Murray Sayle, who died last weekend, wrote regularly for The Spectator. Here is an edited extract from his column of 13 May 1989.
Aikawa, near Tokyo
The night of 19 December last was cold and starry. Our house stood in a clearing in a pine forest halfway up a mountainside, and the flames could be seen a good
ten miles away, down by the Nissan factory. Some of them even downed tools for a moment or two, we heard, wondering what the bright light was.
Not that fires are unusual in Japan. Before the days of concrete cliffs they were called ‘The Flowers of Edo’, the old name of Tokyo. Traditional Japanese houses are built of massive
wooden beams to sway with earthquakes, with two-inch-thick straw mats on the floors, papered room dividers, thatched roofs and wooden shutters to keep out the rain. You have to heat them somehow,
and the choice is electricity, charcoal or paraffin — we had a full 200-litre tank in the garden. Add pots of paint and varnish, a 15-year accumulation of books and files, records,
children’s and adults’ toys, winter clothes, bamboo furniture and three television sets and we have, or rather had, a dwelling as flammable as a box of matches.
The fire started in the children’s room at suppertime. An electric blanket had been switched on minutes before; nothing more is known of its cause. My wife, Jenny, went to investigate, found
a bunk bed ablaze, emptied a fire extinguisher on it, pitched the smouldering remains of a futon out and returned to see flames in the rafters. She took the children to a neighbour’s and
returned to find the house alight from end to end.

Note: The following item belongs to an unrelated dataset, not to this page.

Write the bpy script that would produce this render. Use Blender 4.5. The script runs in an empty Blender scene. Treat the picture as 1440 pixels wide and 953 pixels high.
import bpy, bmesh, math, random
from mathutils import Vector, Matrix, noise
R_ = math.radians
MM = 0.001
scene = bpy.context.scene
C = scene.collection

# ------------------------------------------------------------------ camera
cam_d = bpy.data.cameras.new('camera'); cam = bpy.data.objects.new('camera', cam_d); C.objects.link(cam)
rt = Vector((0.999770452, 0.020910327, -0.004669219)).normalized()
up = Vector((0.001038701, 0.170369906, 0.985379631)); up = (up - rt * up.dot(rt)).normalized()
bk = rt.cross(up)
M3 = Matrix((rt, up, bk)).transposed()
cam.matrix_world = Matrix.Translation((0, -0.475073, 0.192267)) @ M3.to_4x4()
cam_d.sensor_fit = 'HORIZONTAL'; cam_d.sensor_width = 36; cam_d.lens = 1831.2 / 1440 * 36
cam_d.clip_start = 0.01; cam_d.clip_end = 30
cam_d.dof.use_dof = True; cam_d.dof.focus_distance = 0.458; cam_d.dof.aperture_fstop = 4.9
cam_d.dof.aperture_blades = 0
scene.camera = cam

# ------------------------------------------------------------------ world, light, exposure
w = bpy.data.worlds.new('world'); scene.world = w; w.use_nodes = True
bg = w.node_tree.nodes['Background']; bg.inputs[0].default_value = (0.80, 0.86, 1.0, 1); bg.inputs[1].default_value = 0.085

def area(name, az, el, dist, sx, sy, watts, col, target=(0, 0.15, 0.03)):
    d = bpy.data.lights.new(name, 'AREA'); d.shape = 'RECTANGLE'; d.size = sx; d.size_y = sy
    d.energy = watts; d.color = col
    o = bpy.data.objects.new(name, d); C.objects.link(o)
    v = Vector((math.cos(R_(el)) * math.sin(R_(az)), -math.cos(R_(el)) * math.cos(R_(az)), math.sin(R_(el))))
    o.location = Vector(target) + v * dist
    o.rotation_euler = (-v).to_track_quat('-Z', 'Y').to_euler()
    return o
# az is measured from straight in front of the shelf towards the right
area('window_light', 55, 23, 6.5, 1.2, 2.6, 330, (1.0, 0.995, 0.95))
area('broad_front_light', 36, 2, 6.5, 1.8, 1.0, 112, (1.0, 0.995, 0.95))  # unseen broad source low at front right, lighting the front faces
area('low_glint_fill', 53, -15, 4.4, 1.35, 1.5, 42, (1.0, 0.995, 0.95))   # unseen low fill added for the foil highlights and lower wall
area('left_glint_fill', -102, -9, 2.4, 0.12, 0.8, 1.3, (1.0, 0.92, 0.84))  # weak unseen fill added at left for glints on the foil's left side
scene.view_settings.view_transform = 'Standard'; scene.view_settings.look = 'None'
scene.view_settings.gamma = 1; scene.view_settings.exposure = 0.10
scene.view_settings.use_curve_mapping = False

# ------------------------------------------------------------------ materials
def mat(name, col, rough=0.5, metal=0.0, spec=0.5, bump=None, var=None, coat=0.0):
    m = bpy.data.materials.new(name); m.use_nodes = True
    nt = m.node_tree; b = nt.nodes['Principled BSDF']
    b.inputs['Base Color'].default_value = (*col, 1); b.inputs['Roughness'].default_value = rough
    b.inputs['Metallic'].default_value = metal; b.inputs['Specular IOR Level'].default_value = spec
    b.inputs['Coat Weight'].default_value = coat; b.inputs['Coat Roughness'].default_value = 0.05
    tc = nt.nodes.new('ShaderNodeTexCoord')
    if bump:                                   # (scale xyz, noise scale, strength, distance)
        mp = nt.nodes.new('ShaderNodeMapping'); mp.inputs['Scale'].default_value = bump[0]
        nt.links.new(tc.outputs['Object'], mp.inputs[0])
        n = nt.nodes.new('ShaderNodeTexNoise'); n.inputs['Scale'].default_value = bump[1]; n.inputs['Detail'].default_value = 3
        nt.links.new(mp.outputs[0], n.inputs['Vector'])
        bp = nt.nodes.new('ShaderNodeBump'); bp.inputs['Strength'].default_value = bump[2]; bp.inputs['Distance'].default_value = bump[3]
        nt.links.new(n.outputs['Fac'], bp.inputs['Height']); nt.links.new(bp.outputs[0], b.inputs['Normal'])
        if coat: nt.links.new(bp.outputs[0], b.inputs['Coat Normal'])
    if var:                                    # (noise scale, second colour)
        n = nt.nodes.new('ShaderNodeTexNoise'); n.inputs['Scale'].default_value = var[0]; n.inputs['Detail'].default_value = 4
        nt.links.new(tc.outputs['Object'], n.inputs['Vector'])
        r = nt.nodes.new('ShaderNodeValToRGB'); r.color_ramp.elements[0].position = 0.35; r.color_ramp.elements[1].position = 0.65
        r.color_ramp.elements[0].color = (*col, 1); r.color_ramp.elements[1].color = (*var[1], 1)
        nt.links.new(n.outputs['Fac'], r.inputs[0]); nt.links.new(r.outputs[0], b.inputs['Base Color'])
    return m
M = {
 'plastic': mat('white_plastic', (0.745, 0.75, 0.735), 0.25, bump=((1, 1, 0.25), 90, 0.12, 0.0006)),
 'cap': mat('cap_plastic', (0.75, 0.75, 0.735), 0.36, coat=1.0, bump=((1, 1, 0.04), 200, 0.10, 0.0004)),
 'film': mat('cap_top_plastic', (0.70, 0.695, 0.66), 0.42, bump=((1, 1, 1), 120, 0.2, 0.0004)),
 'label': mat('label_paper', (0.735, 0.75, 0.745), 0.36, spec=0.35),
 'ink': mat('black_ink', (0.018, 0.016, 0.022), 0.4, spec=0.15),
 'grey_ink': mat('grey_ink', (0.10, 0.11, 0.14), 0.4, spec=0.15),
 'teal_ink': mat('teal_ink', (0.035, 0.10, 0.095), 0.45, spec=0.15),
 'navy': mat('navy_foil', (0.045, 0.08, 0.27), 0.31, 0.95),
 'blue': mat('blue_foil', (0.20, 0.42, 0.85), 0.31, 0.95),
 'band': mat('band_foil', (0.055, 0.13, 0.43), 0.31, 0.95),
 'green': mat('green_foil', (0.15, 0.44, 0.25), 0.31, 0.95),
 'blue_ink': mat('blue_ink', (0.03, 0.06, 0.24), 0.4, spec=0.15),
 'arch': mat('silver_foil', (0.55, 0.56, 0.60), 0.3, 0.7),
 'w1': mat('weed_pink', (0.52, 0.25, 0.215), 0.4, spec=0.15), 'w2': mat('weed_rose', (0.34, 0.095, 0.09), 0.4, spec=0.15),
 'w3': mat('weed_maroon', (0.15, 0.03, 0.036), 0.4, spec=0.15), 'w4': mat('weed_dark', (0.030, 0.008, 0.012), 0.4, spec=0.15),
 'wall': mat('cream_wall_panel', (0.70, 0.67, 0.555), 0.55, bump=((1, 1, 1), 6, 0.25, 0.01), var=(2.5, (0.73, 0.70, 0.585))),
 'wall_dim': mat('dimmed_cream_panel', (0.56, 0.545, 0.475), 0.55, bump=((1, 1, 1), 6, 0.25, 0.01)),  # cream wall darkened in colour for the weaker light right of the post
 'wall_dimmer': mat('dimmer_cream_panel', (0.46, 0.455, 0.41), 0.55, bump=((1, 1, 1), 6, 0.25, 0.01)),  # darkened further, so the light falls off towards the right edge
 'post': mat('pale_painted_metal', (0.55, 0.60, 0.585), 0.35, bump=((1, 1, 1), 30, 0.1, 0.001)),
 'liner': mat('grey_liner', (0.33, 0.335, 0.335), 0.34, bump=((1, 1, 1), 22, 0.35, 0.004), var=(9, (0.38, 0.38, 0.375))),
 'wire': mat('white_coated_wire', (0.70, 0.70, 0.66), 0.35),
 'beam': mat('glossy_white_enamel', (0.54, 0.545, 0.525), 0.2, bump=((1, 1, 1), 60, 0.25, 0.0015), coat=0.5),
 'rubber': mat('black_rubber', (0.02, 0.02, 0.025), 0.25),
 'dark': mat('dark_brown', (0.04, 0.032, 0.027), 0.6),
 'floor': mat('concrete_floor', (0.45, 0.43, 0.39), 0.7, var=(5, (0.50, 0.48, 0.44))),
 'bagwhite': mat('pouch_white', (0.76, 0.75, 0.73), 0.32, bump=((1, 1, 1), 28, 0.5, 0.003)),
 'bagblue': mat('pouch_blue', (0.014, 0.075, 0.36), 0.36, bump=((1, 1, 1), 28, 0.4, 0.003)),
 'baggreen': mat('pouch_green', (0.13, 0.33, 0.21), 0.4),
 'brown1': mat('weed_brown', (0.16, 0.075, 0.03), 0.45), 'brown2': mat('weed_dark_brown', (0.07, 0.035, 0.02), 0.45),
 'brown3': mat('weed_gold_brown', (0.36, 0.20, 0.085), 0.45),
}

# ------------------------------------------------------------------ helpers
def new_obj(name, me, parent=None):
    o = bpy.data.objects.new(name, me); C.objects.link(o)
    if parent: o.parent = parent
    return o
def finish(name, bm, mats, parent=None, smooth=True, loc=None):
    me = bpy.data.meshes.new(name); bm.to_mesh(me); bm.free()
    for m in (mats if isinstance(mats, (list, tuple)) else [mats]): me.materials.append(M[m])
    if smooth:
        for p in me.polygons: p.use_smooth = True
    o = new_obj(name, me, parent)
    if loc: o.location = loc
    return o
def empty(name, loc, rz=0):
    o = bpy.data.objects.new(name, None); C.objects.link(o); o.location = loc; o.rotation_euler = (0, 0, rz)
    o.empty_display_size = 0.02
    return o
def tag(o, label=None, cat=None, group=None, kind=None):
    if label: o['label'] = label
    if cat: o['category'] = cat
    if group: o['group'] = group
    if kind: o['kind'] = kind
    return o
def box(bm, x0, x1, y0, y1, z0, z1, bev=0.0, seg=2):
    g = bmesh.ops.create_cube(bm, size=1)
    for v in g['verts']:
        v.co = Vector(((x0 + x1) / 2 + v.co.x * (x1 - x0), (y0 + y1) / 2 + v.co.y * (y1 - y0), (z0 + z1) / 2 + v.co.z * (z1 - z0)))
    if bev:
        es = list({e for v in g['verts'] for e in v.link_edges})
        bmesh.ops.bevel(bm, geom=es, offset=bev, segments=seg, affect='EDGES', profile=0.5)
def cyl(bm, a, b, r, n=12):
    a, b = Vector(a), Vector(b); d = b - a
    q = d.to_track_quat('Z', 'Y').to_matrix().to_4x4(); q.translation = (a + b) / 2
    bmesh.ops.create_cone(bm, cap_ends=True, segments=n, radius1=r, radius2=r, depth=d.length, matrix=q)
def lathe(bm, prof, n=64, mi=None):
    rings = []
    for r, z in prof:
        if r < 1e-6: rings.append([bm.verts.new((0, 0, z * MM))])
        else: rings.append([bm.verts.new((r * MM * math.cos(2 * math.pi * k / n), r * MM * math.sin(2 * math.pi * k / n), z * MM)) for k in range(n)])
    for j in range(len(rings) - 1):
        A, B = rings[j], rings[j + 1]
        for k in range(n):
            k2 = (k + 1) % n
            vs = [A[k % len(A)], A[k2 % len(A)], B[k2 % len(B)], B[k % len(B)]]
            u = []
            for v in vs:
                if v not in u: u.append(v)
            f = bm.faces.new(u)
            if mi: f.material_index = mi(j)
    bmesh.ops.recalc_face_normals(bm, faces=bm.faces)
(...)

The fire brigade, informed by telephone that a house (uchi in Japanese) was on fire, cruised the village looking for a nonexistent Mr Uchida until it was suggested that the fiery beacon on the
hillside might interest them. Some kind soul had dumped builder’s rubble on the nearest fire hydrant and by the time the amateur firemen found another, 34 minutes later, nothing of the house
was standing. Jenny drove the family car out of the blazing garage moments before it too went up. The fire melted aluminium, twisted stainless steel and welded a kettle to the remains of the
kitchen stove. Apart from a word-processor grabbed from our office by a brave neighbour and some emergency funds Jenny kept in the refrigerator, nothing usable was saved from the house. It was, the
firemen told our neighbour, the hottest house fire they had ever seen.
In the olden days, we were told, a bronze gong would have sounded at our local Buddhist temple to inform the people that something of general concern was afoot. Our village is moving with the
times, and now we have a loudspeaker system installed on trees and telephone poles which summons the part-time firemen, announces delays in school hours caused by typhoons, floods or deep snow,
calls for volunteers to clear the roads, reports traffic accidents, tells children when it’s time to go home for supper and generally keeps everyone in touch. Our local electronic media, we
later learnt, got an early news-break on the fire at the foreigner Sayru-San’s house and called the buraku-kai, the village association, into action.
Buraku-kai have run the affairs of Japanese villages since long before the days of the Shoguns and, apart from the unregretted war years when they were pressed into government service to inform on
grumblers and dissidents, they bring a purely village consensus to bear on quarrels, family disputes and minor misadventures. Japanese villages as a result have no lawyers, and no use for them. We
can’t remember ever actually joining it, but one day there was the name Sayru on a wooden tablet hung up to indicate we were next to sort the recyclable garbage. Somehow, without anyone ever
actually saying so, we had been accepted.
As a result, we knew by sight many of the people who gathered within minutes around the flickering embers of our house. The women brought rice, soybean cakes and bottles of sake, the all-purpose
Japanese emergency rations, and explained soothingly that everyone could do with a drink and a bite to eat. After several bids had been put in, Jenny and the children were escorted to the house of
a neighbour whose children go to the local primary school with ours. At about 10 p.m. the deputy headmaster of the school, no less, arrived to check that our two older children had clean underwear
and school bags (other neighbours had arrived with both) and would be ready to join their group for the normal walk to school (compulsory in Japan) at the usual time. The police and firemen called
and took statements while everybody’s mind was fresh, and it was suggested that we get a good night’s sleep as we all had a big day tomorrow.